迂回行為として認定された場合、過去に輸入した商品についても追加で関税が課される可能性があります。このような遡及的な追徴課税は、企業の財務に大きな影響を与えかねません。

4.継続的な適用リスク

迂回防止関税が適用された場合、その期間は通常のアンチダンピング関税と同じく最長で5年間継続する可能性があります。これは企業の長期的な事業計画にも大きく影響するものです。

5.事前教示制度の限界リスク

税関に対する事前教示制度についても、従来ほど頼りにできなくなるかもしれません。事前教示の回答は参考情報としての性格が強く、必ずしも法的な拘束力を持つものではないためです。企業としては、このような不確実性を前提として、リスク管理体制を見直すことが求められるでしょう。

中小企業が直面する課題と対応策

この制度導入は、特に中小零細企業の貿易実務担当者にとって、コストやリスク管理の面で深刻な影響をもたらす可能性があります。大企業と違って、充実したコンプライアンス体制や法務部門を持たない中小企業には、より慎重な対応が求められます。

最も懸念されるのは、追徴課税による資金繰りへの打撃です。遡及的に関税が課されることになれば、経営に直接響く可能性があります。輸入価格を見積もる段階から、「追徴の可能性」を含めたシミュレーションを行っておくことが必須となるでしょう。

また、仕入れ先との契約内容についても見直しが必要です。追加関税が発生した場合の負担割合を契約書に明記しておくことで、突然のコスト転嫁を避ける仕組みを整えておくことが大切です。

中小企業にとって現実的な対応策は、業界団体や商工会議所を通じた情報収集の強化です。
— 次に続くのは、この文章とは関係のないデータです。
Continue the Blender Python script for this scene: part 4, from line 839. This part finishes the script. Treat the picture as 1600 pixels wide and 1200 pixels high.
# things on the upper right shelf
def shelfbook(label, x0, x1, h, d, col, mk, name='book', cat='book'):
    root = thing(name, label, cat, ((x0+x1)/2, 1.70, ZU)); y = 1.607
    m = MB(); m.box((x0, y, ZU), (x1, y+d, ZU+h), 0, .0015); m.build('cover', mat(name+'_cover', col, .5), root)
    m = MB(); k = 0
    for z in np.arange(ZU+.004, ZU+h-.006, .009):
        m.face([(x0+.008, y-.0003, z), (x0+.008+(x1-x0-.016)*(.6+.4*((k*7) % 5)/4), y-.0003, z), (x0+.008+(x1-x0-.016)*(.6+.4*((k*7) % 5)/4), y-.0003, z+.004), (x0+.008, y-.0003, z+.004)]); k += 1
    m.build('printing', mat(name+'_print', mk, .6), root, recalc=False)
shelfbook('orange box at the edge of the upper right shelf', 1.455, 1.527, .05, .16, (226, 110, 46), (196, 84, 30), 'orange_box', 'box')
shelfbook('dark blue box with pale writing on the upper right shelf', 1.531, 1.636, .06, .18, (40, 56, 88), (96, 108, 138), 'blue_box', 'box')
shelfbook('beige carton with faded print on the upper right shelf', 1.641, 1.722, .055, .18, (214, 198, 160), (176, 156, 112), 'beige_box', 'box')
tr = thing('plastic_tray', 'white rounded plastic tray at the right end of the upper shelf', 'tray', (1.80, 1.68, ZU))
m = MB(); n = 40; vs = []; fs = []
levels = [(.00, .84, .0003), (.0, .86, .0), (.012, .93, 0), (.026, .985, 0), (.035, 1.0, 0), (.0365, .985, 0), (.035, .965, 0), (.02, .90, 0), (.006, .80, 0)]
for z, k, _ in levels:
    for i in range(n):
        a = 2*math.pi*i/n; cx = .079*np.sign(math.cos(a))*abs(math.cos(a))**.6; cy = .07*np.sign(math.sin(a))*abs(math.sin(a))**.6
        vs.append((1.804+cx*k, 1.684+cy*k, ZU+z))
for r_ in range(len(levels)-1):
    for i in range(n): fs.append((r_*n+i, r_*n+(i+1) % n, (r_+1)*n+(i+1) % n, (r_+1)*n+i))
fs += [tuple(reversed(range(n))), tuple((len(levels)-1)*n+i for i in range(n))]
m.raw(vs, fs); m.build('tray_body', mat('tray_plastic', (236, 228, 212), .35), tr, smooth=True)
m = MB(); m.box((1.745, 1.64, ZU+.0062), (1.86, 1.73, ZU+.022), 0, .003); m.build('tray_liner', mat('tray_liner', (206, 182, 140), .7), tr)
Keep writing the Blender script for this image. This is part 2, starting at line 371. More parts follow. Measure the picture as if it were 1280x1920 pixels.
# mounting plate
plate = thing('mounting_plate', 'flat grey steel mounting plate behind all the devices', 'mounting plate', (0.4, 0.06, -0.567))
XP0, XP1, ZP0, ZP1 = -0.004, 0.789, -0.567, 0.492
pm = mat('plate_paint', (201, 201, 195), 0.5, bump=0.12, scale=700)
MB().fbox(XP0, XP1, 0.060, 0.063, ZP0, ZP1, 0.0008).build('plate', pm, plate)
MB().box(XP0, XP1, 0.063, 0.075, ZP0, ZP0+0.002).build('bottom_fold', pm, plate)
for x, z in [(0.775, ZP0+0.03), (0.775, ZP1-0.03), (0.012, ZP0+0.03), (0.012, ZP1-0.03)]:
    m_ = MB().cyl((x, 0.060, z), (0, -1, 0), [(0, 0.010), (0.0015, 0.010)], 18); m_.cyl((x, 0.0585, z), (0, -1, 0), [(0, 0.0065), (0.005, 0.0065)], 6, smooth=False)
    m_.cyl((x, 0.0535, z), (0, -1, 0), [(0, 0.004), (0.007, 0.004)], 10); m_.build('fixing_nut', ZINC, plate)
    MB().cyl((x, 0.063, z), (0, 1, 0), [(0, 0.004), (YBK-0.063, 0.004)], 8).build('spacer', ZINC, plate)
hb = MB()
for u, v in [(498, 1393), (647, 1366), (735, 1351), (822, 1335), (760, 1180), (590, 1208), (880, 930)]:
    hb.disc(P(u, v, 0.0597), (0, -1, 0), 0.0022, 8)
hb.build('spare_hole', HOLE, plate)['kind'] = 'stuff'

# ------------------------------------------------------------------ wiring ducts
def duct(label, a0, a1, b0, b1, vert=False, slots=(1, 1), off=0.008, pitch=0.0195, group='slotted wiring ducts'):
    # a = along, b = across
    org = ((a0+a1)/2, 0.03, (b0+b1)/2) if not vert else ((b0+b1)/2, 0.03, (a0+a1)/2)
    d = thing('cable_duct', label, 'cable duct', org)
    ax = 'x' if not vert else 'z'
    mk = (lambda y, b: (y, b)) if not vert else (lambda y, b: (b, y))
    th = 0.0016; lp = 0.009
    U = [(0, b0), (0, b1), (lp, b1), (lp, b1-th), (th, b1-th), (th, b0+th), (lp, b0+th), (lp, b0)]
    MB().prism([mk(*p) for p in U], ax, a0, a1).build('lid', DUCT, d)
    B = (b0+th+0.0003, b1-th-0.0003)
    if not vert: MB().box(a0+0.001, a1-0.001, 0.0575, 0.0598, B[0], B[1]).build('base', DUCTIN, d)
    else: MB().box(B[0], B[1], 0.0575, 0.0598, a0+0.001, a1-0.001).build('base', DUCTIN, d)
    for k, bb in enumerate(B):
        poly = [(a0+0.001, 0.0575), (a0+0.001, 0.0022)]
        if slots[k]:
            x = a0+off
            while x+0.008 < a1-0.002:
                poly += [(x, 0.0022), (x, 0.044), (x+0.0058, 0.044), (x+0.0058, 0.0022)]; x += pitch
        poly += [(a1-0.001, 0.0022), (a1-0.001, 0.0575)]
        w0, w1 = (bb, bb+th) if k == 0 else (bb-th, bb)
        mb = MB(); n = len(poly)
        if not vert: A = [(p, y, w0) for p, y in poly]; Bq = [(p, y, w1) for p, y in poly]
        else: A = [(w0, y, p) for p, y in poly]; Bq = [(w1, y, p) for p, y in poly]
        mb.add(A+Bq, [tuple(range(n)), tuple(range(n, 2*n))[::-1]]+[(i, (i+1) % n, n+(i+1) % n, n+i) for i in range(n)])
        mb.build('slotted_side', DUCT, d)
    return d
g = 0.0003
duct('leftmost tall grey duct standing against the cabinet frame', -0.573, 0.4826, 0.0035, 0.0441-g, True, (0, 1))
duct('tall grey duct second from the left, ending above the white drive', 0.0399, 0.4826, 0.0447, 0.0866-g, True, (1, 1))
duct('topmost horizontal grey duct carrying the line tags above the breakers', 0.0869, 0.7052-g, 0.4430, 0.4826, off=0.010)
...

単独では難しい制度対応も、同業他社と連携することで効率的に進めることができます。

さらに、通関士や貿易コンサルタントといった外部の専門家との連携も重要です。早めに相談を行い、現在の輸入スキームにどのようなリスクがあるのかを事前に確認しておくことで、トラブルを未然に防ぐことができます。

実務担当者が心がけるべきポイント

  • サプライチェーン設計段階から迂回認定リスクを織り込む
  • 第三国加工や分業の「合理性」を示せる証拠を準備
  • HSコードだけに依存せず、実態に基づく判断を行う
  • 税関との事前相談を活用し、追徴リスクを最小化
  • 対象は鉄鋼・化学から始まる可能性が高く、他分野への波及を常に意識
  • 特に中小零細企業は資金繰り・契約・外部連携の三点を早期に整える

貿易実務に携わる方々が今後気を付けるべき点をまとめると、まずサプライチェーンを設計する段階から、迂回認定のリスクを考慮に入れることが重要です。第三国での加工や分業を行う場合は、その「合理性」を明確に説明できる証拠を準備しておく必要があります。

これまでのように、HSコードの変更だけに頼るのではなく、実際の取引の実態に基づいて判断を行うことが求められます。また、税関との事前相談を積極的に活用し、追徴課税のリスクを可能な限り小さくする努力も欠かせません。

制度が導入される場合、まず鉄鋼や化学分野から始まる可能性が高いとされていますが、他の分野への波及も常に意識しておく必要があります。特に中小零細企業においては、資金繰り対策、契約条項の見直し、外部専門家との連携という三つの点を早期に整えることが、制度導入後の混乱を避けるカギとなるでしょう。

まとめ

日本は「不当廉売関税の迂回防止制度」導入に向けて検討を進めています。これは国内産業保護を強化する一方で、輸入者にとっては新たなコンプライアンスリスクを意味します。

特に迂回認定は遡及的な課税や長期継続につながるため、透明性と説明責任を備えた調達・生産体制が求められます。